A arte do Caminho do Meio está no fato de que para ter um corpo ativo e fortalecido, é possível treinar com a mesma sensibilidade artística e estado de presença de uma câmera lenta. Antes de tudo, a prática meditativa e de manipulação de energias através das posturas e das técnicas de mão e pés do karatê são práticas de exercício de sensibilidade artística e de presença.

Esse papo parece exotérico, mas estive em uma situação de vida ou morte em um episódio de minha vida e o que me salvou foram as técnicas do karatê. Quando isso aconteceu, eu ainda não sabia colocar intenção em meus golpes. Apesar de estar vivo, saí ferido deste embate. Em outra oportunidade, cara a cara com meu malfeitor, me mantive na postura natural e fui capaz de expandir minha presença e intenção no espaço sem me mover do lugar, assim como um artista cênico é capaz de afetar pessoas à distância projetando sua presença e intenção. Desde essa ocasião, fui capaz de experimentar a sensação de afetação cada vez mais sensível pelo espaço.

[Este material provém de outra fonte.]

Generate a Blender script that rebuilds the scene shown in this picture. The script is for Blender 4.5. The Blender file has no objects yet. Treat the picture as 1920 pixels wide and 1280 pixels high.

Nestes quase dois anos de prática do que hoje chamo de Karatê Huguiano, vim desenvolvendo com consistência os fundamentos. Ainda não fui capaz de avançar os estudos nem para o treinamento básico sugerido por Gishin Funakoshi (chamado Kyhon), muito menos para os Katas. Isso porque só consegui meditar ativamente em 5 das 7 posturas ensinadas no livro Karate-do Kyohan, e praticar 3 técnicas de mão, não tendo praticado nenhuma técnica de pé. Isso porque neste estudo aprofundado da prática de Karatê, venho buscando ter um domínio satisfatório das técnicas antes de passar para o próximo passo.

 

Referências: 

 

CAFÉ, Flávio. O QUE APRENDI COM MEU MESTRE: Mapeamento dos princípios técnicos utilizados por Hugo Rodas. Dissertação de Mestrado: Universidade de Brasília, 2014.

FUNAKOSHI, Gishin. KARATÊ-DÔ KYOHAN: O Texto Mestre. Editora Cultrix, São Paulo, 2009.

TSU, Sun. A ARTE DA GUERRA. Editora Golden Books, São Paulo, 2007.

MUSASHI, Miyamoto. O LIVRO DOS CINCO ANÉIS. Editora Novo Século, São Paulo, 2015.